Not so this year.  This year the suspension of premium processing applies to all H-1B petitions, even H-1B extensions with the same employer, and could extend for several months.  And because the suspension is potentially indefinite and applies to all H-1B extension and change of employer petitions as well, employers and their attorneys must also rapidly prepare H-1B extensions for filing with a request for premium processing in advance of April 3rd in order to have a chance at rapid adjudication by CIS.

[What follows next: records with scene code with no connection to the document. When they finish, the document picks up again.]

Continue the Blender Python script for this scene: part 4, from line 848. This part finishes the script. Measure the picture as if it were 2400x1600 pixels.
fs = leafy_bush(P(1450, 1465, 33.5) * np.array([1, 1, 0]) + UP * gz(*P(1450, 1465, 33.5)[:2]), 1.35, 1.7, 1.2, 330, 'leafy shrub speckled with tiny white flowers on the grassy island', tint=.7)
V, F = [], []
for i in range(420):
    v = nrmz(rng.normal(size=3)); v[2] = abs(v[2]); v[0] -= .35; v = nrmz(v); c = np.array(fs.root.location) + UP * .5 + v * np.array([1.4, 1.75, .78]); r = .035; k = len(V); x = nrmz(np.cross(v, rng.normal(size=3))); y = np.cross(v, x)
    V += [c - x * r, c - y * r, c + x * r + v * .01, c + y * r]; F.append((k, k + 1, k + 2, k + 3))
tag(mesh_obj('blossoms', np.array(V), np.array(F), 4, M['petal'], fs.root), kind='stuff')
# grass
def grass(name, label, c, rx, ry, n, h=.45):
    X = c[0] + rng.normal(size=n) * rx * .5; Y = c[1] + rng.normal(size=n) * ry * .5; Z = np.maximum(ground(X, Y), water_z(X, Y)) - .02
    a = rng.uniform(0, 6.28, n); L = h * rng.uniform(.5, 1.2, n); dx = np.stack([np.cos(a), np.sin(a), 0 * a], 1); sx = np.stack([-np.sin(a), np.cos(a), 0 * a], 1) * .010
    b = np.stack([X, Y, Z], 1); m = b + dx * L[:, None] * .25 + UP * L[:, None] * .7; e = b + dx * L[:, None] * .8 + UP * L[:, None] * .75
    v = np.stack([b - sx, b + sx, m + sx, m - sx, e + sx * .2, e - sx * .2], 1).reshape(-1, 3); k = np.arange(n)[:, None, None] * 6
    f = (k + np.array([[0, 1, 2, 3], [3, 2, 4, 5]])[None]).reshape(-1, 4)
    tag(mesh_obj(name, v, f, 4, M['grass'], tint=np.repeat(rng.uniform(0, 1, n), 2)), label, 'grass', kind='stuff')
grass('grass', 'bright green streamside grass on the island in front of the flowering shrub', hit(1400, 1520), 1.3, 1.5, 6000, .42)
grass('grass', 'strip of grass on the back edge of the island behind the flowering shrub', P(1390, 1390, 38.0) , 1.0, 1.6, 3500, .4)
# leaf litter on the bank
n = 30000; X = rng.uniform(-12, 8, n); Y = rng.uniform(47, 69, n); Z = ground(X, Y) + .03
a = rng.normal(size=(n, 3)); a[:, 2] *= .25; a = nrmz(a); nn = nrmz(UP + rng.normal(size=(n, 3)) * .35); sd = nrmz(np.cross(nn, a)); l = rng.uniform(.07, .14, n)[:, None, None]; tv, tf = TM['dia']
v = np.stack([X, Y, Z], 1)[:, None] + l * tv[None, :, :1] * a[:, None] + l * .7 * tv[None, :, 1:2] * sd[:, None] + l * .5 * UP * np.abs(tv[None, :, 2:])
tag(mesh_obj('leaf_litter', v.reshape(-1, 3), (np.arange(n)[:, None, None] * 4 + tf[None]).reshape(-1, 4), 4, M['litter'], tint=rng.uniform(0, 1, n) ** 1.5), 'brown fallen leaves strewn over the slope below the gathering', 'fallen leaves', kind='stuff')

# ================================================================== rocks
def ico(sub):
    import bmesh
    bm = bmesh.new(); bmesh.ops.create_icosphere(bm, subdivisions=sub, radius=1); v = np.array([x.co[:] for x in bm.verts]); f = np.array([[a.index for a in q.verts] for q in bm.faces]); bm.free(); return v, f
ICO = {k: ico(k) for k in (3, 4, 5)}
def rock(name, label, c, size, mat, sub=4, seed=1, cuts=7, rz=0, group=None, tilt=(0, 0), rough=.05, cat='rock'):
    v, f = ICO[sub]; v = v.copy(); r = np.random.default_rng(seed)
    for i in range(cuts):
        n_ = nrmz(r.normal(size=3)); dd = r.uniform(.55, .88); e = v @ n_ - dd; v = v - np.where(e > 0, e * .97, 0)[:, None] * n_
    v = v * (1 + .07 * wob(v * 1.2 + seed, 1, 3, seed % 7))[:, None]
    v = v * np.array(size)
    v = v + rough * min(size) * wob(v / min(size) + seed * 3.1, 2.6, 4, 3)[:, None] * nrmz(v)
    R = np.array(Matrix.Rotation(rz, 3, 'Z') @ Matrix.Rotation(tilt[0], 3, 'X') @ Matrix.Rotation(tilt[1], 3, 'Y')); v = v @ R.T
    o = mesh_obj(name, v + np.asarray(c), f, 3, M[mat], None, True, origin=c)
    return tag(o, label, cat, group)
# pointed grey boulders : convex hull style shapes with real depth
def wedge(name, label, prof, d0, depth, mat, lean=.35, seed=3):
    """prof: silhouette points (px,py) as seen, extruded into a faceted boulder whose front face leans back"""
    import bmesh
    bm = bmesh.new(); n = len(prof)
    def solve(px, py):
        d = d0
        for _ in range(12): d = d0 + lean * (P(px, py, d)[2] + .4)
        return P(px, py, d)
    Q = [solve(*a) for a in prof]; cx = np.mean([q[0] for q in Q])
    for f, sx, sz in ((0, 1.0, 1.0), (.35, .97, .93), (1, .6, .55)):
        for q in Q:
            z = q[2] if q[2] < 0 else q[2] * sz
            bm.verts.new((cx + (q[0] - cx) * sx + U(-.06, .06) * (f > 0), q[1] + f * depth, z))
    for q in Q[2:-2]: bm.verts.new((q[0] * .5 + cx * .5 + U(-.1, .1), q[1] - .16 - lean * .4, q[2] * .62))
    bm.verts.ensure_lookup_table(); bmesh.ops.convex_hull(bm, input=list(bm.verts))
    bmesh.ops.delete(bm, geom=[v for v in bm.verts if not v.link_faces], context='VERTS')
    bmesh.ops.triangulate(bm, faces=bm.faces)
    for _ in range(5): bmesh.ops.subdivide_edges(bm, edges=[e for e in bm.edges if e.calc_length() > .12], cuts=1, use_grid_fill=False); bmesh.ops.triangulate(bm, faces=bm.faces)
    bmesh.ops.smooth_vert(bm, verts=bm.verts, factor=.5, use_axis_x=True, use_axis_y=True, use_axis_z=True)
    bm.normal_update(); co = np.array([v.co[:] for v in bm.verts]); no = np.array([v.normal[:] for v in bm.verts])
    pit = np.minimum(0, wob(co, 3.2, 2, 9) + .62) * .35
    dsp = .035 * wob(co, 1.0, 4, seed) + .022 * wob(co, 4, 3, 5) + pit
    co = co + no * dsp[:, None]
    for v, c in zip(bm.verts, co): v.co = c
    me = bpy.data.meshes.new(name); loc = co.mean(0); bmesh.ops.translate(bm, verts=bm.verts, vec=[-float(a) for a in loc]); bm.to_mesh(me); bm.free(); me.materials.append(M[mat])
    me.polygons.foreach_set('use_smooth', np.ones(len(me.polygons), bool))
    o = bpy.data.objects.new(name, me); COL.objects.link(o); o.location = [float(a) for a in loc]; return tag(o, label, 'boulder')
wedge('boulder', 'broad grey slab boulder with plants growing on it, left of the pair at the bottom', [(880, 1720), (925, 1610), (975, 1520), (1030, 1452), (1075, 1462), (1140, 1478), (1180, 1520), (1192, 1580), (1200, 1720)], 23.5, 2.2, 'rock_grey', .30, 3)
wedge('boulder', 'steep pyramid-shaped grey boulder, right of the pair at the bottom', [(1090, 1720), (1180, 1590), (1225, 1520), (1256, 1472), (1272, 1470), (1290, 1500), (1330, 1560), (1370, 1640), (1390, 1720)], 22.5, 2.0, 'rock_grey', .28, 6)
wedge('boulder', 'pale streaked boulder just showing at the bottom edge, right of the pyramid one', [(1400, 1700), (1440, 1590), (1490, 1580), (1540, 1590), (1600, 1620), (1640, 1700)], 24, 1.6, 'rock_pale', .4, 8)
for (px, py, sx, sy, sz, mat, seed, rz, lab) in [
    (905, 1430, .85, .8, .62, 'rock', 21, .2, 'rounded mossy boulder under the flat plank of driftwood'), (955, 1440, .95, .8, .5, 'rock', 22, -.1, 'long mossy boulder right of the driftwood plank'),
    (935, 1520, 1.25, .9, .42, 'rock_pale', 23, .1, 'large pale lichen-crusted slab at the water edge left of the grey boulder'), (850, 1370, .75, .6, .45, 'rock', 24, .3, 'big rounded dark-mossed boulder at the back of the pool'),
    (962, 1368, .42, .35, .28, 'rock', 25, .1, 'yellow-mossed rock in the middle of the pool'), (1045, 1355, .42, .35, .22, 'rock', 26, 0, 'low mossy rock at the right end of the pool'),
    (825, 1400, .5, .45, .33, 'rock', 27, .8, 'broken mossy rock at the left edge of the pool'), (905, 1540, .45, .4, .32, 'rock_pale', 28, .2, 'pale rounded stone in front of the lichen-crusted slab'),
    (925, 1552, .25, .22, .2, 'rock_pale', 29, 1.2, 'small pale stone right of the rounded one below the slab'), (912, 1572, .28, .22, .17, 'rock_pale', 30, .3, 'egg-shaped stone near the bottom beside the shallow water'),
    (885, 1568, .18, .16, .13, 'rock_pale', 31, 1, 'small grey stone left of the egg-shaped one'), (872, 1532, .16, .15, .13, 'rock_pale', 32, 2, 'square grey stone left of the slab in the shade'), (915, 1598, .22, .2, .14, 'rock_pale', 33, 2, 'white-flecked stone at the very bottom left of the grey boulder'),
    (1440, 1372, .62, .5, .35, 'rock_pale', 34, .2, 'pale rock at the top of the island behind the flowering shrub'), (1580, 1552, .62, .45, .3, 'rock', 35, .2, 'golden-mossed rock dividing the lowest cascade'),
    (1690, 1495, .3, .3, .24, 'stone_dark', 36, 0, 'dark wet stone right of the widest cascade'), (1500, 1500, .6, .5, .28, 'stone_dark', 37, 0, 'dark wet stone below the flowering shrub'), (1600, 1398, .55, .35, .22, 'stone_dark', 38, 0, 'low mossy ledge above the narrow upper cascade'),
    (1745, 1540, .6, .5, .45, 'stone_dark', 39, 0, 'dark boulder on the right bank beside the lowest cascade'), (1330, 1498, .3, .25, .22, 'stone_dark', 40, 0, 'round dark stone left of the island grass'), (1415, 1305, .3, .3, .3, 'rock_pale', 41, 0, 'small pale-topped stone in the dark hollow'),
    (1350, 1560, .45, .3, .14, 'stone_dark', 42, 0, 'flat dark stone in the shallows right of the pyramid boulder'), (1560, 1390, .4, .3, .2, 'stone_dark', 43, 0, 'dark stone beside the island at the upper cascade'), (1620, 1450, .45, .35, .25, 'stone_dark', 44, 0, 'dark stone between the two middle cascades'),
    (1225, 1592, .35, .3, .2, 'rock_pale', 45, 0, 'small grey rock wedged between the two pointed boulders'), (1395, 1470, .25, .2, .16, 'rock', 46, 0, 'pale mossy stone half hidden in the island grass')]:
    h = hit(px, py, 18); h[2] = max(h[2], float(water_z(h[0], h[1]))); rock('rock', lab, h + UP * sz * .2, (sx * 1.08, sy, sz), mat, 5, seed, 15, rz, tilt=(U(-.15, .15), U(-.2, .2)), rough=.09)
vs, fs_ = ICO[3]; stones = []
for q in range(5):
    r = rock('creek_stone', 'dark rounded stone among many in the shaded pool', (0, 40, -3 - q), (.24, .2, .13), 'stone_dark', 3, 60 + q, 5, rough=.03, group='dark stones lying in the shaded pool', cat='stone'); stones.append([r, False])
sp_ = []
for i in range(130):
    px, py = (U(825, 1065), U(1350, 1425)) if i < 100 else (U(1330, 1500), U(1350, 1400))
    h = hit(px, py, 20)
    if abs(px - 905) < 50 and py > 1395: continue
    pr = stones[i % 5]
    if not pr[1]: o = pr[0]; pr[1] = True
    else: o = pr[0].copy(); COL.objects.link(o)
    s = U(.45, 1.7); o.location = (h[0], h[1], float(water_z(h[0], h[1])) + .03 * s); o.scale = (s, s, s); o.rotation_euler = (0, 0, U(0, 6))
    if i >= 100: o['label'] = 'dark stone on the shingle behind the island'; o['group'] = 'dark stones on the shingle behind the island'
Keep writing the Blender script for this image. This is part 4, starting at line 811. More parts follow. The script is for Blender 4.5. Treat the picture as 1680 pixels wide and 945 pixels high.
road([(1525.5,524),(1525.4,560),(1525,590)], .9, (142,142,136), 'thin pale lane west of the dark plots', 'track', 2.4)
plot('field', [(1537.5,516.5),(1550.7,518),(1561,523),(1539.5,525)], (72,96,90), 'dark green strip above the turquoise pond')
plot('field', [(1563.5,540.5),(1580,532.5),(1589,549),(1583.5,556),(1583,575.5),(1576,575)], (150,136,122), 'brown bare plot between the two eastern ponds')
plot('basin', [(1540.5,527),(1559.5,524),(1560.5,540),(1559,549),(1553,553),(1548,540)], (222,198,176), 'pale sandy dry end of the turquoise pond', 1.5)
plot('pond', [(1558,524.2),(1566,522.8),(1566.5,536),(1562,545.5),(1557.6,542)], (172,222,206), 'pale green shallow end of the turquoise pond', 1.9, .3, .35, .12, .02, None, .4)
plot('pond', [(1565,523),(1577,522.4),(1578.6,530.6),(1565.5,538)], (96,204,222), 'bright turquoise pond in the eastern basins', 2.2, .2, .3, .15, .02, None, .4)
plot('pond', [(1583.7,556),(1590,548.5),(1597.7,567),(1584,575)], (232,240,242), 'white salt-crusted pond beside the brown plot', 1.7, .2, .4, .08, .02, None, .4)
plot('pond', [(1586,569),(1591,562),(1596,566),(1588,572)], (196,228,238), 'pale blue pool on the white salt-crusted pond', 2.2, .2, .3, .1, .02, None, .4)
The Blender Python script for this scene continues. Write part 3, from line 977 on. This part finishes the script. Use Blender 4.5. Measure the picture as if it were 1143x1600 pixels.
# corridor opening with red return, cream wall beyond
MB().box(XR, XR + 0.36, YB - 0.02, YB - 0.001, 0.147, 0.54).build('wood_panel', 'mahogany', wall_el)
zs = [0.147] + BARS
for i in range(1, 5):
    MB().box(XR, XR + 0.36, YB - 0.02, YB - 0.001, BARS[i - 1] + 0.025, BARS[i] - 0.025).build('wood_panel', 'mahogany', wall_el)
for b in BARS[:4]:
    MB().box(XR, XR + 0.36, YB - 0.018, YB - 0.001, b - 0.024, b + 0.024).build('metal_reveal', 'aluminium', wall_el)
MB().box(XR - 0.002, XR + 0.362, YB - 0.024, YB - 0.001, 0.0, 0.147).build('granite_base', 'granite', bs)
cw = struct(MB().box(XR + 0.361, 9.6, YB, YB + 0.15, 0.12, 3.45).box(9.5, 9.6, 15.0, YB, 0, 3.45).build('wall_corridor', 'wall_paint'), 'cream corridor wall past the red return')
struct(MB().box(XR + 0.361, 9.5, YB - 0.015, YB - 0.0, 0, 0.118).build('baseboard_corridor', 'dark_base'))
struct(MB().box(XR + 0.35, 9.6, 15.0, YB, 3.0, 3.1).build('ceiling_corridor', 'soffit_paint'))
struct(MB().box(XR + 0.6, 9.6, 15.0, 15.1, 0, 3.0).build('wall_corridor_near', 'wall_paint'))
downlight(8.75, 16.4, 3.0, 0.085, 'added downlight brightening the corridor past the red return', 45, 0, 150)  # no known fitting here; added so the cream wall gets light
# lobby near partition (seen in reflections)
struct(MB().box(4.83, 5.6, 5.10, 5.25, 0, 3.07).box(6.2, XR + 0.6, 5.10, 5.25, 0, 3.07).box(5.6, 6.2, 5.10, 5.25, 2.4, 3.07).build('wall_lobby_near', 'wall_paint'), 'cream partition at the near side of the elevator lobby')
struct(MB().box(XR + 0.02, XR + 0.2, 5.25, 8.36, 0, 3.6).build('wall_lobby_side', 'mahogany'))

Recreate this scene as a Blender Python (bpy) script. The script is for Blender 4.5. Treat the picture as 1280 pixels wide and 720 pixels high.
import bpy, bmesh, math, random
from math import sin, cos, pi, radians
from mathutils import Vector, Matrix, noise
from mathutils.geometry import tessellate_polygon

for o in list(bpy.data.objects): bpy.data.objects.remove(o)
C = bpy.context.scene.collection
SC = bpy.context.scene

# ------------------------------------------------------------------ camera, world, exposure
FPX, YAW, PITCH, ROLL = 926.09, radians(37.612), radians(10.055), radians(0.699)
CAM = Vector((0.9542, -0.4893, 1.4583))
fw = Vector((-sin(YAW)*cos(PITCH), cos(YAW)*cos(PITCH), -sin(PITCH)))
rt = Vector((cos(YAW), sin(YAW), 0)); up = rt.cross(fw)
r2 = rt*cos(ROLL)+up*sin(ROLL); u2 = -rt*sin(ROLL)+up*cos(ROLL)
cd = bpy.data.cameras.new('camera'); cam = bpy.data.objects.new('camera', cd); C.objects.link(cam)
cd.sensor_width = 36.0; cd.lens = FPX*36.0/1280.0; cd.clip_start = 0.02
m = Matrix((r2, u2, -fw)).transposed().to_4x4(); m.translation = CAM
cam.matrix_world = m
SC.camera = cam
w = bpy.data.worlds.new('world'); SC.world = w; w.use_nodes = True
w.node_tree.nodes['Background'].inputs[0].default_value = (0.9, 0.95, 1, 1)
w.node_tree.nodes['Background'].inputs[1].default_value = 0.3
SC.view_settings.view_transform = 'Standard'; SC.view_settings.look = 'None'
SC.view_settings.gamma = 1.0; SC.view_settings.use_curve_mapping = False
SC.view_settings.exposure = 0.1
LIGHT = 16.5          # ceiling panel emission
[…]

This added “H-1B extension rush” on top of the annual fiscal year “H-1B cap rush” is challenging to say the least.  But there’s more.  This year there are even more petitions to prepare because employers are taking appropriate measures to file new H-1B cap petitions for qualifying TN employees, who currently work pursuant to the North America Free Trade Agreement (NAFTA).  In previous years immigration attorneys might recommend proceeding with H-1B petitions for qualified TN applicants in advance of starting the U.S. permanent residency process, because H-1B status allows for immigrant intent while TN status does not.  This year, however, the recommendation to file H-1B petitions for TN nonimmigrants is broader, and it’s motivated by the possibility that TN work authorization may become unavailable should President Trump follow through on suggestions that he might renegotiate or withdraw from NAFTA.

Call it a perfect storm, an unholy triumvirate of H-1B madness, or just a day in the life of an immigration attorney in 2017.  Whatever you call it, it will all be over soon . . . except the CIS adjudication.  Without premium processing, you will have to check back with us in about six to eight months for that.